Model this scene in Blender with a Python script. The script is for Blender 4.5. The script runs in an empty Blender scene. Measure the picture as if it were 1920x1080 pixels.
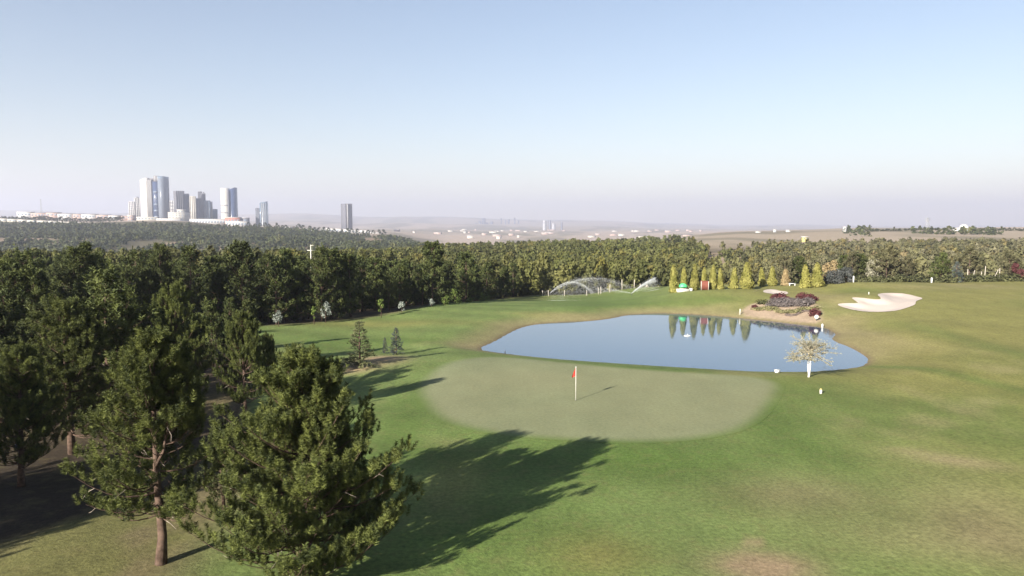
import bpy, math, random
import numpy as np
from mathutils import Vector, Matrix

SC = bpy.context.scene
COL = SC.collection
RNG = np.random.default_rng(7)
random.seed(7)

# ------------------------------------------------------------------ camera
F = 1371.0                 # focal length in pixels of the 1920 px wide photograph
HC = 11.4                  # the drone hovers this high over the green
PITCH = math.atan((540 - 425) / F)
cam_d = bpy.data.cameras.new('camera')
cam_d.sensor_width = 36.0
cam_d.lens = 36.0 * F / 1920.0
cam_d.clip_start = 0.5
cam_d.clip_end = 60000.0
cam = bpy.data.objects.new('camera', cam_d)
COL.objects.link(cam)
cam.location = (0, 0, HC)
cam.rotation_euler = (math.pi / 2 - PITCH, 0, 0)
SC.camera = cam

# ------------------------------------------------------------------ sky and sun
SUN_EL = math.radians(21.6)
SDX, SDY = 0.60, 0.80       # the way the shadows fall
_l = math.hypot(SDX, SDY); SDX /= _l; SDY /= _l
world = bpy.data.worlds.new('World')
SC.world = world
world.use_nodes = True
wn = world.node_tree
for n in list(wn.nodes):
    wn.nodes.remove(n)
sky = wn.nodes.new('ShaderNodeTexSky')
sky.sky_type = 'NISHITA'
sky.sun_disc = False
sky.sun_elevation = SUN_EL
sky.sun_rotation = math.atan2(-SDX, -SDY)
sky.altitude = 900
sky.air_density = 1.2
sky.dust_density = 0.8
sky.ozone_density = 1.5
bg = wn.nodes.new('ShaderNodeBackground')
bg.inputs['Strength'].default_value = 0.05
wo = wn.nodes.new('ShaderNodeOutputWorld')
tintn = wn.nodes.new('ShaderNodeVectorMath'); tintn.operation = 'MULTIPLY'
tintn.inputs[1].default_value = (1.10, .99, .97)      # the picture's white balance, over the whole sky
wn.links.new(sky.outputs[0], tintn.inputs[0]); wn.links.new(tintn.outputs[0], bg.inputs[0])
wn.links.new(bg.outputs[0], wo.inputs[0])

sun_d = bpy.data.lights.new('sun', 'SUN')
sun_d.energy = 5.0
sun_d.angle = math.radians(0.6)
sun_d.color = (1.0, 0.93, 0.82)
sun = bpy.data.objects.new('sun', sun_d)
COL.objects.link(sun)
sun.location = (-60, -80, 60)
sun.rotation_euler = Vector((SDX * math.cos(SUN_EL), SDY * math.cos(SUN_EL), -math.sin(SUN_EL))).to_track_quat('-Z', 'Y').to_euler()

SC.view_settings.view_transform = 'Standard'
SC.view_settings.look = 'None'
SC.view_settings.exposure = 1.70
SC.view_settings.gamma = 1.0
SC.view_settings.use_curve_mapping = False
SC.cycles.max_bounces = 6
SC.cycles.diffuse_bounces = 2
SC.cycles.transparent_max_bounces = 8
SC.cycles.volume_bounces = 1
SC.cycles.use_denoising = True

# ------------------------------------------------------------------ small tools
def smooth(a, b, x):
    t = np.clip((x - a) / (b - a), 0, 1)
    return t * t * (3 - 2 * t)

_perm = np.random.default_rng(3).random((256, 256))
def vnoise(x, y):
    xi = np.floor(x).astype(int); yi = np.floor(y).astype(int)
    fx = x - xi; fy = y - yi
    fx = fx * fx * (3 - 2 * fx); fy = fy * fy * (3 - 2 * fy)
    a = _perm[xi & 255, yi & 255]; b = _perm[(xi + 1) & 255, yi & 255]
    c = _perm[xi & 255, (yi + 1) & 255]; d = _perm[(xi + 1) & 255, (yi + 1) & 255]
    return (a * (1 - fx) + b * fx) * (1 - fy) + (c * (1 - fx) + d * fx) * fy
def fbm(x, y, o=4):
    s = 0; a = .5; t = 0
    for i in range(o):
        s = s + a * vnoise(x * 2 ** i + 17 * i, y * 2 ** i + 31 * i); t += a; a *= .5
    return s / t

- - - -

* Task directions *
Repeat the lines of the listing above verbatim, beginning at its first line and ending at the line containing "random.seed(7)", which is included. Omit pictures.

* Answer to the exercise *
Model this scene in Blender with a Python script. The script is for Blender 4.5. The script runs in an empty Blender scene. Measure the picture as if it were 1920x1080 pixels.
import bpy, math, random
import numpy as np
from mathutils import Vector, Matrix

SC = bpy.context.scene
COL = SC.collection
RNG = np.random.default_rng(7)
random.seed(7)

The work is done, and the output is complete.